Like many women, you work an intense, demanding job, and manage a team of employees whose livelihoods depend on you kicking ass all day long. But today, none of that matters because your friend Jess just sent you 12—wait, make that 13—passive-aggressive voice memos, so you’ll be fielding those for the next four to six hours. Sorry!
In a series of memos totaling to 93 seconds of Jess rambling, you were passive-aggressively accused of being “so busy these days,” and “maybe just a different person than you were when [you and Jess] first became friends.” While your longtime pal didn’t outright tell you what was bothering her, she did mention supporting you through your nasty 2012 breakup enough times to sufficiently guilt-trip you.
So long, 90-point to-do list—you’re officially playing second fiddle to Jess’ midday feeling attack!
Table any normal work tasks you were looking to accomplish, because Jess just said she has “a bunch of meditations on our friendship that have been floating around my mind,” and they’re being shared right this second. This is what you get paid the big bucks for, baby!
It’s unclear why Jess apparently decided an onslaught of four to 15-second voice notes was the best way to address her mounting problems with you. While texts, email, a phone call—dare we suggest an IRL conversation, as you live in the same city and all—were all viable options, Jess selected the most day-disrupting and unresolved method she could think of. And the best part? If you don’t respond immediately, Jess is going to get even more pissed at you! See you later, packed afternoon of back-to-back meetings, hello whatever the fuck this is!

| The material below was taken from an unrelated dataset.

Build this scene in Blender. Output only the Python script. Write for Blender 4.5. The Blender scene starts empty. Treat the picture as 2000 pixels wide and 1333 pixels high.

What began as a routine, if busy day has been forever rebranded as that day Jess randomly sent a straight-up avalanche of unscripted, off-the-cuff musings on the gradual demise of your friendship.
Tight and cool!
Should you reply with more voice memos, since that’s the conversation format you’re currently working with? Or just pretend like you didn’t hear them and they all disappeared after two minutes? Or just ask to grab a drink and talk it all out face-to-face? We have no fucking clue! Those are questions you’ll be dealing with today instead of writing that presentation you’re giving to the board tomorrow morning. Good luck!